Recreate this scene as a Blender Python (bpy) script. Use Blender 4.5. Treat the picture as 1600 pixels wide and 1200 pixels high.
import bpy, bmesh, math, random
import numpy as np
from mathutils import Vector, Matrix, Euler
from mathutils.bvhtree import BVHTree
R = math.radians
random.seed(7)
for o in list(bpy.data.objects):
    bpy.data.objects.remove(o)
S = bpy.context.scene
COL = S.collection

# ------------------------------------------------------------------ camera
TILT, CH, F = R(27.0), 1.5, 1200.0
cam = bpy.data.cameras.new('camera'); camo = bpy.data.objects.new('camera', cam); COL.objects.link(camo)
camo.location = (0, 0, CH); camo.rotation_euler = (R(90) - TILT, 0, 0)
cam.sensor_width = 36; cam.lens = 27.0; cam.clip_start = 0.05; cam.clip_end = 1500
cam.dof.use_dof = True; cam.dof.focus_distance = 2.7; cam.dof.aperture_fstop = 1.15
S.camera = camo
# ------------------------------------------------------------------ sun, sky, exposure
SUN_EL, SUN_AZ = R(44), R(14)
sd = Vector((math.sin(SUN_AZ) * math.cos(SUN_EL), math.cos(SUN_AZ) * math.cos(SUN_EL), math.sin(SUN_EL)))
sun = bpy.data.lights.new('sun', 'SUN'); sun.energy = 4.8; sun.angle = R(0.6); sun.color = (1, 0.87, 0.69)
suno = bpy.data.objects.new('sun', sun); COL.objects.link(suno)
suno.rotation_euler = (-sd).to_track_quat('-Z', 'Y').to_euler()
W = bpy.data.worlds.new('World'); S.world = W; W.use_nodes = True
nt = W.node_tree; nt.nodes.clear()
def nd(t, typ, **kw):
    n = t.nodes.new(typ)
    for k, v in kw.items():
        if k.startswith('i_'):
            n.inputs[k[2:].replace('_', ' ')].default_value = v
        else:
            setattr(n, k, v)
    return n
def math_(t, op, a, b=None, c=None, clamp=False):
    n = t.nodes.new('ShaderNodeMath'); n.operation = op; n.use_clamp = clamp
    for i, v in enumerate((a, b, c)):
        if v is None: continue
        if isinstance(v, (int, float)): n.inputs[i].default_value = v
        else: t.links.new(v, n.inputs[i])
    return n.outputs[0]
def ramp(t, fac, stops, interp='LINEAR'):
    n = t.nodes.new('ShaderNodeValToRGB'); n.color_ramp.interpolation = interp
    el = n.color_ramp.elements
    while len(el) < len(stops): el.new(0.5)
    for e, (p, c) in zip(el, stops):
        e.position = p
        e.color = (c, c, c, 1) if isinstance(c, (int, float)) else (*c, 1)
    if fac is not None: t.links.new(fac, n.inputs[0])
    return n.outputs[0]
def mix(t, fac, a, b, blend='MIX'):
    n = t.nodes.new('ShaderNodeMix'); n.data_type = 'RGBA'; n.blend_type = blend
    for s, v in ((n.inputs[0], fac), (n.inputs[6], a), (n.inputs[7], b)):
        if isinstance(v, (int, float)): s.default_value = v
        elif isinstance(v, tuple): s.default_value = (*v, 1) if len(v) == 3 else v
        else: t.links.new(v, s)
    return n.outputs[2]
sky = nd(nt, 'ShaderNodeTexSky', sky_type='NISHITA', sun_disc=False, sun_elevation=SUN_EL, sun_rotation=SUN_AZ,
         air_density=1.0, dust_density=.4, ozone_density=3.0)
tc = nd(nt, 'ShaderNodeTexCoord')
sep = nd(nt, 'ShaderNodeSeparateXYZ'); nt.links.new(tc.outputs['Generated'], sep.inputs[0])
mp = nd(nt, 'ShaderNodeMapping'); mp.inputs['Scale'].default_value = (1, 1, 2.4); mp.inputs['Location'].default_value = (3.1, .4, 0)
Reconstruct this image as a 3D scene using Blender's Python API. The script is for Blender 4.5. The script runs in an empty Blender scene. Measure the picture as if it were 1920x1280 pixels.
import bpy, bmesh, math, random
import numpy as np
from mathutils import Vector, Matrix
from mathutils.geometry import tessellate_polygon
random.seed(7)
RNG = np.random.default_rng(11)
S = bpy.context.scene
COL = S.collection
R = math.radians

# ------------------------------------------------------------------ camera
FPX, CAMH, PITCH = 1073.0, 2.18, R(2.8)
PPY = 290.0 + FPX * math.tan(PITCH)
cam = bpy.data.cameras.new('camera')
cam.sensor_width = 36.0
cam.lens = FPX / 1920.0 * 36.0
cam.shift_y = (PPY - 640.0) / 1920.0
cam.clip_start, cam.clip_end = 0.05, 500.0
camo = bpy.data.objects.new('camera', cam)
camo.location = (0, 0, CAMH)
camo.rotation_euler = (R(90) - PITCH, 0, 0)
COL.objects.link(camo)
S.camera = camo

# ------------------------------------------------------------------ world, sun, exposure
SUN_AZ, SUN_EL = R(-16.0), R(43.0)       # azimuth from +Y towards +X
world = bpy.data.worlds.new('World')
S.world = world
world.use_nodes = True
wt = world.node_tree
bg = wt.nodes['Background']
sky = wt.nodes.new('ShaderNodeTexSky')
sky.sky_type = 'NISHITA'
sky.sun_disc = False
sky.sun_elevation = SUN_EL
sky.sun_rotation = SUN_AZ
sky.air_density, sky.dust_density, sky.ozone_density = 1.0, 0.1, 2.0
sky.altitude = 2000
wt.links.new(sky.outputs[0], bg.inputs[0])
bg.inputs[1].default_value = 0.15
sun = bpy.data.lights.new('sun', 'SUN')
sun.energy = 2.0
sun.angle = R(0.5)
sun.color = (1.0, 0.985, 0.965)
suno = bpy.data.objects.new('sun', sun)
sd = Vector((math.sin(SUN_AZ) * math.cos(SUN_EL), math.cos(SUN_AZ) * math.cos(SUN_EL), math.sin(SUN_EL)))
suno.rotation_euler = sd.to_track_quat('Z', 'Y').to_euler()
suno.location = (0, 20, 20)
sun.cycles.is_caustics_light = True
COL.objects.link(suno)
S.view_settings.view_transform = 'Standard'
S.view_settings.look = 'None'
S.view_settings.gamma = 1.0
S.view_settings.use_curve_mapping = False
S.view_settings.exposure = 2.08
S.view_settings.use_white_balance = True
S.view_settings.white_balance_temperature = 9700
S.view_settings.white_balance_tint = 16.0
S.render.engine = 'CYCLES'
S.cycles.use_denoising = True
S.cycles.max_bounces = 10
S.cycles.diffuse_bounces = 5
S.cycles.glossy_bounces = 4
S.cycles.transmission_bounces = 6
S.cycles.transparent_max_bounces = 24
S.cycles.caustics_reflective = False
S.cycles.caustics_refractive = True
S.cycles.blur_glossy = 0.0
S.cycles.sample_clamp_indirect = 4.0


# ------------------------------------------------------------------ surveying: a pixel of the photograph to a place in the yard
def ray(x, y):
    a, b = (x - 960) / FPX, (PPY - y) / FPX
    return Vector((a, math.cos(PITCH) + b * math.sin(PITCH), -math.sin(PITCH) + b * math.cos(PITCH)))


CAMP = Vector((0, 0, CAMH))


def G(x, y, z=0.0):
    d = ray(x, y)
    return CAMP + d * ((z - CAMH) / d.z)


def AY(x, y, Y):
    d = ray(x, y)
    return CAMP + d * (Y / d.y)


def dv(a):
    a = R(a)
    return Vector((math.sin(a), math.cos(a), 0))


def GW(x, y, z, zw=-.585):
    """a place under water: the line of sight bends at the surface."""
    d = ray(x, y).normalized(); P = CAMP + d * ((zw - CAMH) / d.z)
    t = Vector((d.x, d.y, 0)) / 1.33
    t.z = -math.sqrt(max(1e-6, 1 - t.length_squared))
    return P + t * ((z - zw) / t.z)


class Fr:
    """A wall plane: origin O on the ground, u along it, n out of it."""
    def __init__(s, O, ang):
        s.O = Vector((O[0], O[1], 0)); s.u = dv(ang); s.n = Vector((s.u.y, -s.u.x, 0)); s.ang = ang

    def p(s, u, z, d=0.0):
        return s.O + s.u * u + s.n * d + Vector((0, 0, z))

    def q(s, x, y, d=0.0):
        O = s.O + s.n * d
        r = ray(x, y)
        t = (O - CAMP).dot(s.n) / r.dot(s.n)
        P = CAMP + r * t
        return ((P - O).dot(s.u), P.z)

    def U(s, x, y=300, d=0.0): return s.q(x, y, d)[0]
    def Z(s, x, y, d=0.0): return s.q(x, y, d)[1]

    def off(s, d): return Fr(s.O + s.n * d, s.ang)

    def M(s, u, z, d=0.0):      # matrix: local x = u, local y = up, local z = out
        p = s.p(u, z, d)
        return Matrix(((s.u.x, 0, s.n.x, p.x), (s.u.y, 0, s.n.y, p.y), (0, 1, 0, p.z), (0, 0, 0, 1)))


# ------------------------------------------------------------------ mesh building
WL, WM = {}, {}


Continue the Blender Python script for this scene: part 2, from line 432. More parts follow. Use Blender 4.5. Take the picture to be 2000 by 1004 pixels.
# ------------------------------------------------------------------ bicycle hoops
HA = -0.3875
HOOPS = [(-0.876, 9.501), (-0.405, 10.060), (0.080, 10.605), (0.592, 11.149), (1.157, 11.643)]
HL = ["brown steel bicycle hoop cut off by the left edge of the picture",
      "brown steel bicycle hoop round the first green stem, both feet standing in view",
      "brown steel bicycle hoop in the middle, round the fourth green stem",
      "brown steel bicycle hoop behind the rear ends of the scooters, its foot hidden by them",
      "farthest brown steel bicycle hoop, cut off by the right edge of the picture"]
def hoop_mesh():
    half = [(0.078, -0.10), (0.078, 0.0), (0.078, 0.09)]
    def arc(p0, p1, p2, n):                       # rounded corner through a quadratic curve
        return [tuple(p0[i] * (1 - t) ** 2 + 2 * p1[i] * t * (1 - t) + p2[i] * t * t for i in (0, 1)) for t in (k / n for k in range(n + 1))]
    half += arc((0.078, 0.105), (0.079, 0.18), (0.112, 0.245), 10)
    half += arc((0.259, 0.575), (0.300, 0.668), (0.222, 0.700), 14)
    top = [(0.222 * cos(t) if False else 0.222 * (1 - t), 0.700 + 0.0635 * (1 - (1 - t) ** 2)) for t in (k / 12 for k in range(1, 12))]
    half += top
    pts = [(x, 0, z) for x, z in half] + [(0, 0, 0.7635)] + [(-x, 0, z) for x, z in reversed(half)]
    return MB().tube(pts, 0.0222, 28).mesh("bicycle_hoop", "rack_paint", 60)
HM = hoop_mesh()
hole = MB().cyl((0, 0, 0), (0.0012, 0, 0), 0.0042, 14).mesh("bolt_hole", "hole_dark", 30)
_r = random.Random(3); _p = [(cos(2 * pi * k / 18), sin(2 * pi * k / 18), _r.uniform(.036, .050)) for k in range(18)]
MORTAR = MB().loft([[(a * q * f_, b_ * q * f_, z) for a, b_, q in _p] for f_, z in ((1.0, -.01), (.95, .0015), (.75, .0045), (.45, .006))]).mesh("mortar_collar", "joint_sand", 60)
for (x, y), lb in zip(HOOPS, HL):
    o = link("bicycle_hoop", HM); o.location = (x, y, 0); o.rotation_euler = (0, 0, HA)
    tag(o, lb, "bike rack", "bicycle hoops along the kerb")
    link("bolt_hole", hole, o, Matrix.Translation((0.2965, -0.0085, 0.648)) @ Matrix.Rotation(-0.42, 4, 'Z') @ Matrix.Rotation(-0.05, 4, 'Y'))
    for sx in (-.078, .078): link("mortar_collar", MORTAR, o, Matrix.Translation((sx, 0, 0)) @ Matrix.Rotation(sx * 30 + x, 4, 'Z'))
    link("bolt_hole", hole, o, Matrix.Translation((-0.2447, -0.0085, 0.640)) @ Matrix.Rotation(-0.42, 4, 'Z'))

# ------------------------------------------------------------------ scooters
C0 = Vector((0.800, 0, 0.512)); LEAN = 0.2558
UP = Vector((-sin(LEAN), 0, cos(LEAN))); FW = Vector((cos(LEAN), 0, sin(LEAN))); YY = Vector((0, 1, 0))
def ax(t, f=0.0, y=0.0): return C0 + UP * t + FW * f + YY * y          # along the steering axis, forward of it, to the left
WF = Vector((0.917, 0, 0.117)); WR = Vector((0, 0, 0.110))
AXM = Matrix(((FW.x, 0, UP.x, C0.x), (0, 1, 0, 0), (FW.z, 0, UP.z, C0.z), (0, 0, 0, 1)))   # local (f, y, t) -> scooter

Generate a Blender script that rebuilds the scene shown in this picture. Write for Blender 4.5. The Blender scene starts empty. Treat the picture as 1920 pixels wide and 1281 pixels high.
──────────────────────────────
Aim. In how many lines does the word "wide" appear? Respond with the number alone.

Solution. 2